## [PROBLEM DETAILS]
Give the data below again exactly as written, without its pictures.
* START COLLECTED DATA *
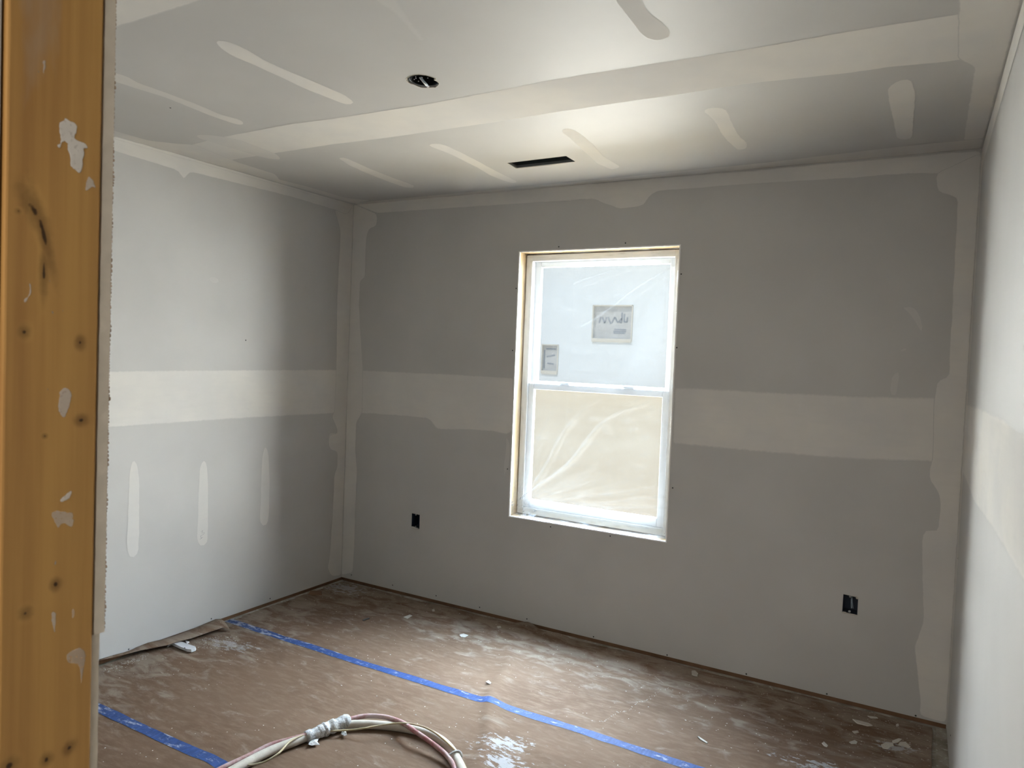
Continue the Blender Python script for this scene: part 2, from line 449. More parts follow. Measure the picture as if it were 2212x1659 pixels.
# back wall
ppatch([(752, 797), (780, 799), (950, 806), (1110, 815), (1108, 932), (1095, 940), (1060, 932), (990, 929), (945, 929), (925, 905), (860, 899), (782, 894), (752, 893)], 1, 0, NB, wall_back, feather=.012, lift=.0003)
ppatch([(1456, 835), (1600, 842), (1830, 853), (2090, 858), (2085, 1003), (2012, 1000), (1830, 993), (1640, 978), (1451, 960)], 1, 0, NB, wall_back, feather=.016, lift=.0003)
ppatch([(764, 440), (815, 462), (814, 488), (796, 495), (791, 520), (789, 600), (778, 606), (776, 660), (782, 760), (784, 800), (783, 890), (770, 912), (768, 975), (772, 1010), (768, 1100), (766, 1180), (762, 1238), (737, 1242), (750, 850)], 1, 0, NB, wall_back, lift=.0006, feather=.005)
ppatch([(764, 441), (1100, 411), (1600, 370), (2120, 324), (2120, 372), (2024, 376), (1960, 375), (1830, 386), (1620, 398), (1420, 413), (1400, 425), (1392, 444), (1340, 452), (1300, 438), (1285, 430), (1100, 442), (960, 451), (815, 461)], 1, 0, NB, wall_back, lift=.0009, feather=.005)
ppatch([(2120, 330), (2022, 374), (2024, 415), (2068, 427), (2066, 480), (2058, 620), (2049, 818), (2026, 818), (2018, 860), (2014, 1000), (2007, 1008), (2008, 1040), (2028, 1062), (2030, 1090), (2026, 1148), (1996, 1141), (1991, 1170), (1992, 1260), (1995, 1340), (1975, 1395), (1980, 1450), (1988, 1520), (1985, 1546), (2044, 1563)], 1, 0, NB, wall_back, lift=.0012, feather=.005)
ppatch(Z(1800, 540, 3.607, [(520, 445), (560, 450), (600, 430), (640, 450), (690, 540), (705, 600), (695, 650), (650, 590), (600, 500), (560, 465)]), 1, 0, NB, wall_back, strength=.4, feather=.004)
ppatch(Z(1800, 540, 3.607, [(495, 785), (585, 750), (575, 785), (540, 806)]), 1, 0, NB, wall_back, strength=.4, feather=.003)
ppatch(Z(1800, 540, 3.607, [(460, 950), (530, 930), (520, 990), (505, 1060), (500, 1145), (435, 1145), (440, 1050)]), 1, 0, NB, wall_back, strength=.35, feather=.006)
ppatch([(1093, 940), (1103, 960), (1100, 1005), (1089, 1030), (1088, 1005), (1093, 970)], 1, 0, NB, wall_back, strength=.4, feather=.004)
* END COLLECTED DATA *
## [ANSWER TO THE PROBLEM]
Continue the Blender Python script for this scene: part 2, from line 449. More parts follow. Measure the picture as if it were 2212x1659 pixels.
# back wall
ppatch([(752, 797), (780, 799), (950, 806), (1110, 815), (1108, 932), (1095, 940), (1060, 932), (990, 929), (945, 929), (925, 905), (860, 899), (782, 894), (752, 893)], 1, 0, NB, wall_back, feather=.012, lift=.0003)
ppatch([(1456, 835), (1600, 842), (1830, 853), (2090, 858), (2085, 1003), (2012, 1000), (1830, 993), (1640, 978), (1451, 960)], 1, 0, NB, wall_back, feather=.016, lift=.0003)
ppatch([(764, 440), (815, 462), (814, 488), (796, 495), (791, 520), (789, 600), (778, 606), (776, 660), (782, 760), (784, 800), (783, 890), (770, 912), (768, 975), (772, 1010), (768, 1100), (766, 1180), (762, 1238), (737, 1242), (750, 850)], 1, 0, NB, wall_back, lift=.0006, feather=.005)
ppatch([(764, 441), (1100, 411), (1600, 370), (2120, 324), (2120, 372), (2024, 376), (1960, 375), (1830, 386), (1620, 398), (1420, 413), (1400, 425), (1392, 444), (1340, 452), (1300, 438), (1285, 430), (1100, 442), (960, 451), (815, 461)], 1, 0, NB, wall_back, lift=.0009, feather=.005)
ppatch([(2120, 330), (2022, 374), (2024, 415), (2068, 427), (2066, 480), (2058, 620), (2049, 818), (2026, 818), (2018, 860), (2014, 1000), (2007, 1008), (2008, 1040), (2028, 1062), (2030, 1090), (2026, 1148), (1996, 1141), (1991, 1170), (1992, 1260), (1995, 1340), (1975, 1395), (1980, 1450), (1988, 1520), (1985, 1546), (2044, 1563)], 1, 0, NB, wall_back, lift=.0012, feather=.005)
ppatch(Z(1800, 540, 3.607, [(520, 445), (560, 450), (600, 430), (640, 450), (690, 540), (705, 600), (695, 650), (650, 590), (600, 500), (560, 465)]), 1, 0, NB, wall_back, strength=.4, feather=.004)
ppatch(Z(1800, 540, 3.607, [(495, 785), (585, 750), (575, 785), (540, 806)]), 1, 0, NB, wall_back, strength=.4, feather=.003)
ppatch(Z(1800, 540, 3.607, [(460, 950), (530, 930), (520, 990), (505, 1060), (500, 1145), (435, 1145), (440, 1050)]), 1, 0, NB, wall_back, strength=.35, feather=.006)
ppatch([(1093, 940), (1103, 960), (1100, 1005), (1089, 1030), (1088, 1005), (1093, 970)], 1, 0, NB, wall_back, strength=.4, feather=.004)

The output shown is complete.